Begitu juga dengan defisit APBN yang turun, di satu sisi memang positif, namun jika dilihat dari sumbangan government expenditure pada kuartal ketiga yang negatif dan kuartal keempat nanti, sumbangannya ternyata kembali di bawah rata-rata pertumbuhan nasional. Hal itu berarti defisit yang turun bukan sebuah kabar yang baik bagi ekonomi nasional.

"Kalau kita bedah belanja APBN, belanja non-kementerian/lembaga (K/L) ternyata besar, dan itu tidak mendorong pertumbuhan ekonomi karena habis untuk biaya rutin pegawai dan perjalanan dinas.
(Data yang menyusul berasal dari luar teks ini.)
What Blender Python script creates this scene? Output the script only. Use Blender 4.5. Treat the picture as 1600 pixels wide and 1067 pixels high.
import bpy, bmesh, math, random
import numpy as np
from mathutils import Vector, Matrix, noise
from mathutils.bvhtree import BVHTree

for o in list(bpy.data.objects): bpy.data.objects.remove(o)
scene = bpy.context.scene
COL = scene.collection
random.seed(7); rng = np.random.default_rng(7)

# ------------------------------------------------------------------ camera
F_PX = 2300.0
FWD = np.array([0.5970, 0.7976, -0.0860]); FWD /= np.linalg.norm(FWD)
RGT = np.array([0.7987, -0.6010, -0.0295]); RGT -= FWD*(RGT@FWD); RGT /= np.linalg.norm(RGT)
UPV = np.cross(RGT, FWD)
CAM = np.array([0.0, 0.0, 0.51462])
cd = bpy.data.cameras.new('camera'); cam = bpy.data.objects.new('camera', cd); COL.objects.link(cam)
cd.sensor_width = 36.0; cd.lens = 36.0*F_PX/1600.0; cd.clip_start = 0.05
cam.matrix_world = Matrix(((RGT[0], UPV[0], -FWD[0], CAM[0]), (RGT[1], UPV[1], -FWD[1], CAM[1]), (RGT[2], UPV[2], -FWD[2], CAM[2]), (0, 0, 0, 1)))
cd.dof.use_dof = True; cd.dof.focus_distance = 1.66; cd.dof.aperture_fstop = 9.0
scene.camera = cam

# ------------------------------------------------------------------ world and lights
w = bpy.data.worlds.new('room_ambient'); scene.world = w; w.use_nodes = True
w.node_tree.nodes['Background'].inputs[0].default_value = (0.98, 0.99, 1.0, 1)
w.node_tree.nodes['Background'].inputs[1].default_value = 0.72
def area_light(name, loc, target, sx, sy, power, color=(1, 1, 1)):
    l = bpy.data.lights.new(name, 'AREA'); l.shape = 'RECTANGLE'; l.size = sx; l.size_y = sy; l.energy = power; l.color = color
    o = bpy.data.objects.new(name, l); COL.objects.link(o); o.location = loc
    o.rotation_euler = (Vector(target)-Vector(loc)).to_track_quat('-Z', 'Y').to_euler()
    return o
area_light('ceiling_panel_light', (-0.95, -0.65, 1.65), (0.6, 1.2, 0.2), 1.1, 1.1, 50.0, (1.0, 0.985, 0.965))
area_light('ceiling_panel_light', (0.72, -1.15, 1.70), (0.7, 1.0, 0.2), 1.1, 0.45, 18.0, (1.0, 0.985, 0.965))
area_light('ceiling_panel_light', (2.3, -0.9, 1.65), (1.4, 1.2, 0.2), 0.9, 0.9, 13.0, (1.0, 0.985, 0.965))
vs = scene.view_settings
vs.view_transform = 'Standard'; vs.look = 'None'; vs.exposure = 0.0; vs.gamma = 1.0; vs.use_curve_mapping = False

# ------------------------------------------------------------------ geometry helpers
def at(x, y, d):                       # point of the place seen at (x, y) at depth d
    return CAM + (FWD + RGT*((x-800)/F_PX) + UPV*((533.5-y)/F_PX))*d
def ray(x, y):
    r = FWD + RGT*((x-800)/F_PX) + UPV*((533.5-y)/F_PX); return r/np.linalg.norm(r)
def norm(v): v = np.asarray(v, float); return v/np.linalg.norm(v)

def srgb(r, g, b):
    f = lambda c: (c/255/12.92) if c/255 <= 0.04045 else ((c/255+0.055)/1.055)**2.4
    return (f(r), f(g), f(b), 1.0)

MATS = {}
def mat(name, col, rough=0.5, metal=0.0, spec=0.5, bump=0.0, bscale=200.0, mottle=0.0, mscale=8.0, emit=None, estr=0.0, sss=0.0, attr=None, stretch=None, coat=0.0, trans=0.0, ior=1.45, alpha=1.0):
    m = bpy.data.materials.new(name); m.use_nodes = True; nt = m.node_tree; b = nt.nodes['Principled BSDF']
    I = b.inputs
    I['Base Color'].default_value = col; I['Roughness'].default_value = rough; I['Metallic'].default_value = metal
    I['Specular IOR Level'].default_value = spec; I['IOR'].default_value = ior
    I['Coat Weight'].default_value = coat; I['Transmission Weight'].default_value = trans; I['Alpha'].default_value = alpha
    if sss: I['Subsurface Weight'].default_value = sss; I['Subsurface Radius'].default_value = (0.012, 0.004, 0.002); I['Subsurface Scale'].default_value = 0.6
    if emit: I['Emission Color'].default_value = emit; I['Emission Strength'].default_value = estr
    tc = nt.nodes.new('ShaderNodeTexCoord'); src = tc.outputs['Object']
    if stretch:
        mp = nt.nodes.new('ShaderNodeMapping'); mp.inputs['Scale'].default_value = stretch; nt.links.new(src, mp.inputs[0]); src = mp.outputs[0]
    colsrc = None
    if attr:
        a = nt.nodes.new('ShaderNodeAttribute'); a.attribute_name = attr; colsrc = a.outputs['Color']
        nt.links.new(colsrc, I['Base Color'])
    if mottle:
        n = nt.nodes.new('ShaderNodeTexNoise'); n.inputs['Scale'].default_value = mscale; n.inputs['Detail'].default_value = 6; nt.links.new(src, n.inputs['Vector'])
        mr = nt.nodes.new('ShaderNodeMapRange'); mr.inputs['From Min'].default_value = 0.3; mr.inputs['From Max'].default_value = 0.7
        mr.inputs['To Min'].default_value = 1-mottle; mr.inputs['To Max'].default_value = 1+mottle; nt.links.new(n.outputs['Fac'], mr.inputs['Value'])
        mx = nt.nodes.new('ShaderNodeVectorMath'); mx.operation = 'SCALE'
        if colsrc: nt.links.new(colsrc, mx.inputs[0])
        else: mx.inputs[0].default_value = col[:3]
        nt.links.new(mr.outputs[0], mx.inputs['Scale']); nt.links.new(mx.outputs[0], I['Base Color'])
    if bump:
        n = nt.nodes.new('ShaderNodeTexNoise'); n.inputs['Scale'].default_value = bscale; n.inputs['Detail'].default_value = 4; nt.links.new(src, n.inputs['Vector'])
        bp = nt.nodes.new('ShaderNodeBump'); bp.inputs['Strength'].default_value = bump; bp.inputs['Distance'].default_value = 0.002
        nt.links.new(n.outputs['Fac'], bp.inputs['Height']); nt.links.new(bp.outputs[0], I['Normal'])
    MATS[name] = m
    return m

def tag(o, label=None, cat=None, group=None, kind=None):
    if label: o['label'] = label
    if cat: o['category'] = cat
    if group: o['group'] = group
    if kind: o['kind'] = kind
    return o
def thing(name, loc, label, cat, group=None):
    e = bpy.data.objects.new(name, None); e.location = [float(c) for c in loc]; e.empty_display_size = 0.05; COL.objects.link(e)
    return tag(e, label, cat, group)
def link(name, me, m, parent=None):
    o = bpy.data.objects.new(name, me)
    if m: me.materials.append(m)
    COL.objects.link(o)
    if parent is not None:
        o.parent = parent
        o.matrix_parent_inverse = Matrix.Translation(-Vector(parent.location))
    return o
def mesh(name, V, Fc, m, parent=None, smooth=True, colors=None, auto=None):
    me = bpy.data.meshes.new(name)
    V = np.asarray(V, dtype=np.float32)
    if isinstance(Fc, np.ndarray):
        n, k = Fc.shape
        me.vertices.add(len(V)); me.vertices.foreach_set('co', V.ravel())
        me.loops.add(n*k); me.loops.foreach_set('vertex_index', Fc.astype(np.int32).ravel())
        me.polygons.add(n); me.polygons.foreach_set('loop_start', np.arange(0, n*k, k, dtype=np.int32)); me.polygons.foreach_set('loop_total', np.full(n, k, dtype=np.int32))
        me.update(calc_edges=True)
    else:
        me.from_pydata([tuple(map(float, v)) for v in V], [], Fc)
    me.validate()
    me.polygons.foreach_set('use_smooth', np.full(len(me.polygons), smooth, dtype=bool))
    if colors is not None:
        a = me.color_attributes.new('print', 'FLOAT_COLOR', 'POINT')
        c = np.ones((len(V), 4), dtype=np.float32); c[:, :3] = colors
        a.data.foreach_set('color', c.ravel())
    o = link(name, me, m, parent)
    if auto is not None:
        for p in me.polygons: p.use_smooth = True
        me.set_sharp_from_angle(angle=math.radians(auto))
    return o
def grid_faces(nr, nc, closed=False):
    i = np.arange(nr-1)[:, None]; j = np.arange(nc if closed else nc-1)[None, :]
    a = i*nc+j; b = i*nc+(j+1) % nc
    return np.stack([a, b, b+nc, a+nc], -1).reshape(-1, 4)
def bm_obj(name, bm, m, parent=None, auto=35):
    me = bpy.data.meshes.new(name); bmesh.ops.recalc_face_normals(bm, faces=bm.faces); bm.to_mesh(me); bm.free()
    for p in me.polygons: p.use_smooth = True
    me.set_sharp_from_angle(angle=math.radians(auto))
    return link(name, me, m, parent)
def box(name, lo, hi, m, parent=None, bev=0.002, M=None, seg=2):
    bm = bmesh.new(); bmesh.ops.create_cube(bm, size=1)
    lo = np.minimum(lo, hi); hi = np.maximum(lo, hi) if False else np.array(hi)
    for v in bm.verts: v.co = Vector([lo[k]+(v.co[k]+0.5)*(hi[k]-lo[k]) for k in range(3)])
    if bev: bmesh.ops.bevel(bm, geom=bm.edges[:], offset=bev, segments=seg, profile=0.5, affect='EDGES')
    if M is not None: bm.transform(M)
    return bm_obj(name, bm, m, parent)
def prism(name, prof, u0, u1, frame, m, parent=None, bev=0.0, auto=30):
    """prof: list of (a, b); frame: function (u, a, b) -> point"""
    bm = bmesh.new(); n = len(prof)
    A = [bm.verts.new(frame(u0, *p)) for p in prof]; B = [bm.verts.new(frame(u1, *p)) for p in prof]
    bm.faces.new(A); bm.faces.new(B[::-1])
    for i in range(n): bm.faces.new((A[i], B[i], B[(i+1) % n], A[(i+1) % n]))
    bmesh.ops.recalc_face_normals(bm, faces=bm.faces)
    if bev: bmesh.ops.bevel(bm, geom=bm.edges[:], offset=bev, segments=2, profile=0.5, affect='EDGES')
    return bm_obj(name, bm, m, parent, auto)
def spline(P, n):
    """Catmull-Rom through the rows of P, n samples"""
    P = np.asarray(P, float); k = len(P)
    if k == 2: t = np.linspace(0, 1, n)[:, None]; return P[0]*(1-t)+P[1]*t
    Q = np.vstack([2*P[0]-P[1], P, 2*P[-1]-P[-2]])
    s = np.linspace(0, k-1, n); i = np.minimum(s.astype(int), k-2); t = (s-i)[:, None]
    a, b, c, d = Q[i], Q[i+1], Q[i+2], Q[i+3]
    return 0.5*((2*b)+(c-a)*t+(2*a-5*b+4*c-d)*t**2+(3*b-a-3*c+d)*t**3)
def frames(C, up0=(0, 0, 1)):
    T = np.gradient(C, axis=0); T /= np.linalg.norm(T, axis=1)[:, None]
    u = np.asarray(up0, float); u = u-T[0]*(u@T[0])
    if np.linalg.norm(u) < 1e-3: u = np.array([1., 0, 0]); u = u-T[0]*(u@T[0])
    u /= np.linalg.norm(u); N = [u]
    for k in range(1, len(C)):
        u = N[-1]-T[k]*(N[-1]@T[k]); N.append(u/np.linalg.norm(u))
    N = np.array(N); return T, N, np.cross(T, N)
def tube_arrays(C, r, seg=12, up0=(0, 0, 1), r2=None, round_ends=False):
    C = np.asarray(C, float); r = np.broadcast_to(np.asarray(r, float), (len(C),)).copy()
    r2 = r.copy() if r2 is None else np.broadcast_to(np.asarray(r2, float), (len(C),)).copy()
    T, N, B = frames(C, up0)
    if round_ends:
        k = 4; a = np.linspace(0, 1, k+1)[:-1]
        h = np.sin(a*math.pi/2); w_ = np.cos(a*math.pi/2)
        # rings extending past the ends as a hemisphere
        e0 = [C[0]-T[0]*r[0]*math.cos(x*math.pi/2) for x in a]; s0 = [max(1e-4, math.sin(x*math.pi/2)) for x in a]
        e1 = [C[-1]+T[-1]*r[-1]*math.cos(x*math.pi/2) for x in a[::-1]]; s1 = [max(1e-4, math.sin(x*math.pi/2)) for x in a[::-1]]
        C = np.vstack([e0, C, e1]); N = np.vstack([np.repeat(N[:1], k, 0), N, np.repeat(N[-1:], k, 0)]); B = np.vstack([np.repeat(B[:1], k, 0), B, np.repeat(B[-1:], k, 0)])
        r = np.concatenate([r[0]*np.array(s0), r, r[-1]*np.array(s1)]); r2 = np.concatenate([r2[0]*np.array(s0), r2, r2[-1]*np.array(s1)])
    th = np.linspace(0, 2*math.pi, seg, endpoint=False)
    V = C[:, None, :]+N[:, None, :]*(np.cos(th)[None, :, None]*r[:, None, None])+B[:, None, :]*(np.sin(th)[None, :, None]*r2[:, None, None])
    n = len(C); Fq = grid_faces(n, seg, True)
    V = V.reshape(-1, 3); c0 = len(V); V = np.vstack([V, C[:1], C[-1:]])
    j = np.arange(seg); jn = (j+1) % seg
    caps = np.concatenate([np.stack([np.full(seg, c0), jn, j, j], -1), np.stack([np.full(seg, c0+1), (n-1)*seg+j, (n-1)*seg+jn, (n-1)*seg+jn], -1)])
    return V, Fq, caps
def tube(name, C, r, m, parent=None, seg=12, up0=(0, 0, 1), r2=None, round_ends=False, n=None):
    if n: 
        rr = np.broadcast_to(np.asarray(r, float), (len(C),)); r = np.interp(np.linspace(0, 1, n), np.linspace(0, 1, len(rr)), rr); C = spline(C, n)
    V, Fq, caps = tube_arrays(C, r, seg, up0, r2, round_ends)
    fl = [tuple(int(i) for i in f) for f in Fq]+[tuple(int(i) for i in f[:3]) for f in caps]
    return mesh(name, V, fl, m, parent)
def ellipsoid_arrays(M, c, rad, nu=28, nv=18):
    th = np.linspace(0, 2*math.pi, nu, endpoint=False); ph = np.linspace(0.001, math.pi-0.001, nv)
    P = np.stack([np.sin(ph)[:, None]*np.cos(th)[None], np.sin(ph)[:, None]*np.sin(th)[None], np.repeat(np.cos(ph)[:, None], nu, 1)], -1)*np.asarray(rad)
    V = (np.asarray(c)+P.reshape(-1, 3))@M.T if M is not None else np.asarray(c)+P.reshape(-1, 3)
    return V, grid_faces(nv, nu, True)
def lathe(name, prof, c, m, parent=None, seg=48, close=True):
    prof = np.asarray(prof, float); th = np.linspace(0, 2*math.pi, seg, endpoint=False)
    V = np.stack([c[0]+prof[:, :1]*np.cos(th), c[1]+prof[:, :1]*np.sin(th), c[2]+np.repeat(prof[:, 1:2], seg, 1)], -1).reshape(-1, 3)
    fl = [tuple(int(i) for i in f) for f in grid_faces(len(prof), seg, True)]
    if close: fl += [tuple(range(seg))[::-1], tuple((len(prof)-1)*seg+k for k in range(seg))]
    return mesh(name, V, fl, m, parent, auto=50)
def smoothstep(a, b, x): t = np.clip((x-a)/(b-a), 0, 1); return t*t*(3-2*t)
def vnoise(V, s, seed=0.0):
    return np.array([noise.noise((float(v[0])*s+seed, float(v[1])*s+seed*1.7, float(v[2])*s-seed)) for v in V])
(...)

Belanja modalnya kecil. Jadi defisit kecil, tapi sumbangan belanja pemerintah kepada pertumbuhan juga kecil, ini bukan kabar baik," papar Tauhid.

Data lain adalah sumbangan konsumsi rumah tangga terhadap pertumbuhan ekonomi nasional yang masih di angka 58 persen yang berakibat Indonesia susah untuk tumbuh tinggi karena tidak bisa memanfaatkan momentum tertentu dari investasi dan perdagangan internasional.

Meskipun harus diakui ada sisi positifnya yakni relatif lebih tahan terhadap guncangan internasional. Sebagai pembanding, Korea Selatan dan Singapura yang pertumbuhannya ditopang oleh investasi dan perdagangan internasional, memang sangat rentan terhadap goncangan internasional. Namun, ekonomi mereka juga bisa tumbuh lebih tinggi dari rata-rata pertumbuhan Indonesia.

"Artinya, yang kita butuhkan adalah government expenditure yang lebih banyak belanja modal dan investasi agar kita bisa tumbuh lebih tinggi dari saat ini yang mengandalkan konsumsi masyarakat," kata Tauhid.

Ketua Badan Anggaran (Banggar) DPR RI, Said Abdullah, mengakui kalau kecenderungan akselerasi belanja negara pada akhir tahun trennya kembali terulang setiap tahun. Hal itu karena belanja negara cenderung dioptimalkan penyerapannya di akhir tahun.